[DATA EXTRACT start]

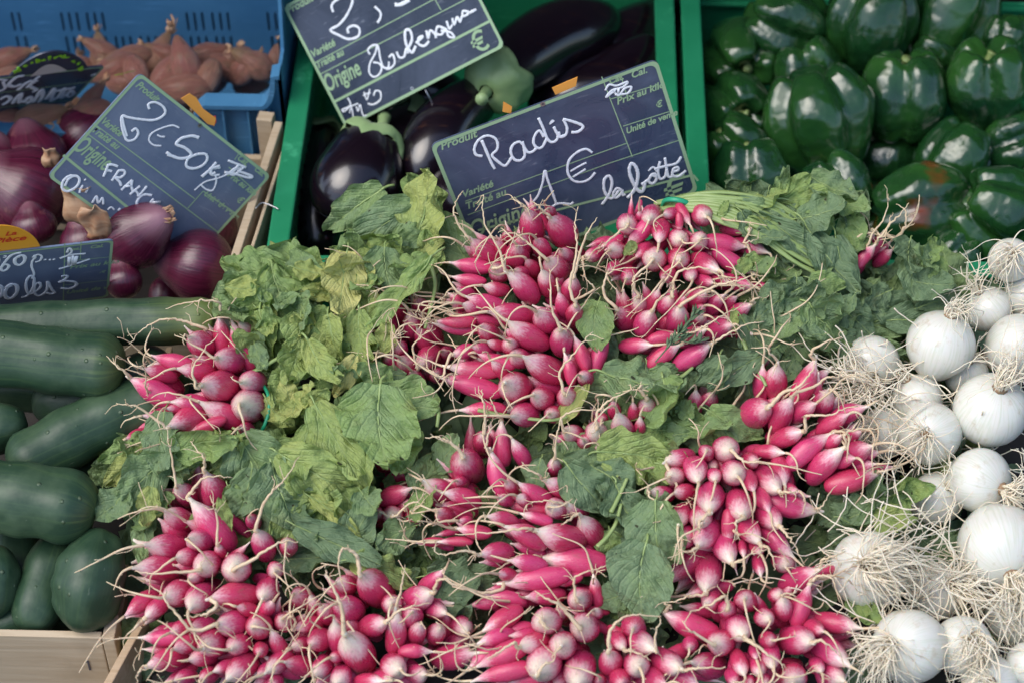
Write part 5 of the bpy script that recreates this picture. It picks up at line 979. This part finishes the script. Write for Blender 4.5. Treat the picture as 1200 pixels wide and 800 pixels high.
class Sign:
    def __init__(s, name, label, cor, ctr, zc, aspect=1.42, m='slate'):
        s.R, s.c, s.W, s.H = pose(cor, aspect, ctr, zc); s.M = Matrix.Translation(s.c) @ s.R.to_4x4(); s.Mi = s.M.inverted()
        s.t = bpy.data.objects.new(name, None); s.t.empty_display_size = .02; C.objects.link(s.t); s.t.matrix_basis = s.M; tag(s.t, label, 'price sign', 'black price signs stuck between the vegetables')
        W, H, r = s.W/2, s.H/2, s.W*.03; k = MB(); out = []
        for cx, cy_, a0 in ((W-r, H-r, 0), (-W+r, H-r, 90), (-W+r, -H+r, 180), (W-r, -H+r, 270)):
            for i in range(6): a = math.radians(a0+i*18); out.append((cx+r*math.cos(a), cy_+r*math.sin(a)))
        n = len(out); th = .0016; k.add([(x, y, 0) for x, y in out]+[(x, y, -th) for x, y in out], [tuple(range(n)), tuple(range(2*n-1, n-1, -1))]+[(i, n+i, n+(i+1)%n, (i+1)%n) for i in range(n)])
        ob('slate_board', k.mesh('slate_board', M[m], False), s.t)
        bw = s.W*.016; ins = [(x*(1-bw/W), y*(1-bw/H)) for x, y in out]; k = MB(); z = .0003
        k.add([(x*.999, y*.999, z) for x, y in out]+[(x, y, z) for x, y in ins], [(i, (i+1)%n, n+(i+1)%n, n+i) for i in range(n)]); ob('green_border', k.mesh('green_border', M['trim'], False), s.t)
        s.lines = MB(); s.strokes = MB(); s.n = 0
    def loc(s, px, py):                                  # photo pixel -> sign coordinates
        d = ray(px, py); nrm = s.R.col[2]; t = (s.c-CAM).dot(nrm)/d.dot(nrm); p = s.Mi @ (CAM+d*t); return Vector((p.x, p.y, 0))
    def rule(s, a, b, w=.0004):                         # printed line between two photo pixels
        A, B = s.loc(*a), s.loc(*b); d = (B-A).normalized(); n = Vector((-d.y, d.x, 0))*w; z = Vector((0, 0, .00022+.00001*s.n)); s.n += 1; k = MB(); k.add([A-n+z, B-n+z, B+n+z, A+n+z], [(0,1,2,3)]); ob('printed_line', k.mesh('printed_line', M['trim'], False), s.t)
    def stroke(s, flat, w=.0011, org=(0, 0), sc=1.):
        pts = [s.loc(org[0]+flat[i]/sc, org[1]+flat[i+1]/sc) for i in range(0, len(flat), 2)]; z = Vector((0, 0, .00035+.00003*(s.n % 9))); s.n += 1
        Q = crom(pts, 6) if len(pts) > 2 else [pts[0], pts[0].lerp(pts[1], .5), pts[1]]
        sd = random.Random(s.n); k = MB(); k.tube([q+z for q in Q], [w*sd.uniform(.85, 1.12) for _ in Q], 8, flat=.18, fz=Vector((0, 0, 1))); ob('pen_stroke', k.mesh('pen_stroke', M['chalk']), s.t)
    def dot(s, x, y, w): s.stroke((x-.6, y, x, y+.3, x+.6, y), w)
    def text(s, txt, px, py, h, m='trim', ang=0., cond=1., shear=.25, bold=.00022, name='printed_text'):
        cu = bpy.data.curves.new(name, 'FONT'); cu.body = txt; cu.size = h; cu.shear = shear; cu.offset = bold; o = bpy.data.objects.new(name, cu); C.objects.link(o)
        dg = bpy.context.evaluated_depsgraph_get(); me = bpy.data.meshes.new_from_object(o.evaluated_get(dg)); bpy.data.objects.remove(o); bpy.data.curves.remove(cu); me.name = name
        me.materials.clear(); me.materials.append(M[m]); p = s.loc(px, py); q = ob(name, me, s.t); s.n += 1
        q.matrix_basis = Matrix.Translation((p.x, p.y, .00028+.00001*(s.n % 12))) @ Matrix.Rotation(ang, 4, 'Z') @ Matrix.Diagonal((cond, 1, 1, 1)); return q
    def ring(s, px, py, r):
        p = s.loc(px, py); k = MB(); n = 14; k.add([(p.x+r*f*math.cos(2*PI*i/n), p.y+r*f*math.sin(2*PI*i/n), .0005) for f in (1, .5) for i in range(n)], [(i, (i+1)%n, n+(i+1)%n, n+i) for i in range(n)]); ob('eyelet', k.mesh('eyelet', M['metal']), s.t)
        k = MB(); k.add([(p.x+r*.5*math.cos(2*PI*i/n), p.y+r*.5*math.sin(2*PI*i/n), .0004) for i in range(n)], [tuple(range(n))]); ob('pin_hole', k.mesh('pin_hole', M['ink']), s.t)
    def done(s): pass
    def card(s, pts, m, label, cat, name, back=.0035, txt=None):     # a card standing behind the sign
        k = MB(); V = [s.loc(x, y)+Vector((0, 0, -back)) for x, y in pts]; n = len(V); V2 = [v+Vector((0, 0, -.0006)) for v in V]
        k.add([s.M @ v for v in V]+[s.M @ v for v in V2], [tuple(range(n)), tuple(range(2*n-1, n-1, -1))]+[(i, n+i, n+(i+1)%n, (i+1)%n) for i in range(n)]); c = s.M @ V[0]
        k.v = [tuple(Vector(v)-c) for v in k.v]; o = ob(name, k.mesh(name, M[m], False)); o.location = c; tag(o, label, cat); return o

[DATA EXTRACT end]

=== TASK DETAILS ===
Write out the listing above exactly as it stands, pictures excluded.

=== SOLVED EXERCISE ===
Write part 5 of the bpy script that recreates this picture. It picks up at line 979. This part finishes the script. Write for Blender 4.5. Treat the picture as 1200 pixels wide and 800 pixels high.
class Sign:
    def __init__(s, name, label, cor, ctr, zc, aspect=1.42, m='slate'):
        s.R, s.c, s.W, s.H = pose(cor, aspect, ctr, zc); s.M = Matrix.Translation(s.c) @ s.R.to_4x4(); s.Mi = s.M.inverted()
        s.t = bpy.data.objects.new(name, None); s.t.empty_display_size = .02; C.objects.link(s.t); s.t.matrix_basis = s.M; tag(s.t, label, 'price sign', 'black price signs stuck between the vegetables')
        W, H, r = s.W/2, s.H/2, s.W*.03; k = MB(); out = []
        for cx, cy_, a0 in ((W-r, H-r, 0), (-W+r, H-r, 90), (-W+r, -H+r, 180), (W-r, -H+r, 270)):
            for i in range(6): a = math.radians(a0+i*18); out.append((cx+r*math.cos(a), cy_+r*math.sin(a)))
        n = len(out); th = .0016; k.add([(x, y, 0) for x, y in out]+[(x, y, -th) for x, y in out], [tuple(range(n)), tuple(range(2*n-1, n-1, -1))]+[(i, n+i, n+(i+1)%n, (i+1)%n) for i in range(n)])
        ob('slate_board', k.mesh('slate_board', M[m], False), s.t)
        bw = s.W*.016; ins = [(x*(1-bw/W), y*(1-bw/H)) for x, y in out]; k = MB(); z = .0003
        k.add([(x*.999, y*.999, z) for x, y in out]+[(x, y, z) for x, y in ins], [(i, (i+1)%n, n+(i+1)%n, n+i) for i in range(n)]); ob('green_border', k.mesh('green_border', M['trim'], False), s.t)
        s.lines = MB(); s.strokes = MB(); s.n = 0
    def loc(s, px, py):                                  # photo pixel -> sign coordinates
        d = ray(px, py); nrm = s.R.col[2]; t = (s.c-CAM).dot(nrm)/d.dot(nrm); p = s.Mi @ (CAM+d*t); return Vector((p.x, p.y, 0))
    def rule(s, a, b, w=.0004):                         # printed line between two photo pixels
        A, B = s.loc(*a), s.loc(*b); d = (B-A).normalized(); n = Vector((-d.y, d.x, 0))*w; z = Vector((0, 0, .00022+.00001*s.n)); s.n += 1; k = MB(); k.add([A-n+z, B-n+z, B+n+z, A+n+z], [(0,1,2,3)]); ob('printed_line', k.mesh('printed_line', M['trim'], False), s.t)
    def stroke(s, flat, w=.0011, org=(0, 0), sc=1.):
        pts = [s.loc(org[0]+flat[i]/sc, org[1]+flat[i+1]/sc) for i in range(0, len(flat), 2)]; z = Vector((0, 0, .00035+.00003*(s.n % 9))); s.n += 1
        Q = crom(pts, 6) if len(pts) > 2 else [pts[0], pts[0].lerp(pts[1], .5), pts[1]]
        sd = random.Random(s.n); k = MB(); k.tube([q+z for q in Q], [w*sd.uniform(.85, 1.12) for _ in Q], 8, flat=.18, fz=Vector((0, 0, 1))); ob('pen_stroke', k.mesh('pen_stroke', M['chalk']), s.t)
    def dot(s, x, y, w): s.stroke((x-.6, y, x, y+.3, x+.6, y), w)
    def text(s, txt, px, py, h, m='trim', ang=0., cond=1., shear=.25, bold=.00022, name='printed_text'):
        cu = bpy.data.curves.new(name, 'FONT'); cu.body = txt; cu.size = h; cu.shear = shear; cu.offset = bold; o = bpy.data.objects.new(name, cu); C.objects.link(o)
        dg = bpy.context.evaluated_depsgraph_get(); me = bpy.data.meshes.new_from_object(o.evaluated_get(dg)); bpy.data.objects.remove(o); bpy.data.curves.remove(cu); me.name = name
        me.materials.clear(); me.materials.append(M[m]); p = s.loc(px, py); q = ob(name, me, s.t); s.n += 1
        q.matrix_basis = Matrix.Translation((p.x, p.y, .00028+.00001*(s.n % 12))) @ Matrix.Rotation(ang, 4, 'Z') @ Matrix.Diagonal((cond, 1, 1, 1)); return q
    def ring(s, px, py, r):
        p = s.loc(px, py); k = MB(); n = 14; k.add([(p.x+r*f*math.cos(2*PI*i/n), p.y+r*f*math.sin(2*PI*i/n), .0005) for f in (1, .5) for i in range(n)], [(i, (i+1)%n, n+(i+1)%n, n+i) for i in range(n)]); ob('eyelet', k.mesh('eyelet', M['metal']), s.t)
        k = MB(); k.add([(p.x+r*.5*math.cos(2*PI*i/n), p.y+r*.5*math.sin(2*PI*i/n), .0004) for i in range(n)], [tuple(range(n))]); ob('pin_hole', k.mesh('pin_hole', M['ink']), s.t)
    def done(s): pass
    def card(s, pts, m, label, cat, name, back=.0035, txt=None):     # a card standing behind the sign
        k = MB(); V = [s.loc(x, y)+Vector((0, 0, -back)) for x, y in pts]; n = len(V); V2 = [v+Vector((0, 0, -.0006)) for v in V]
        k.add([s.M @ v for v in V]+[s.M @ v for v in V2], [tuple(range(n)), tuple(range(2*n-1, n-1, -1))]+[(i, n+i, n+(i+1)%n, (i+1)%n) for i in range(n)]); c = s.M @ V[0]
        k.v = [tuple(Vector(v)-c) for v in k.v]; o = ob(name, k.mesh(name, M[m], False)); o.location = c; tag(o, label, cat); return o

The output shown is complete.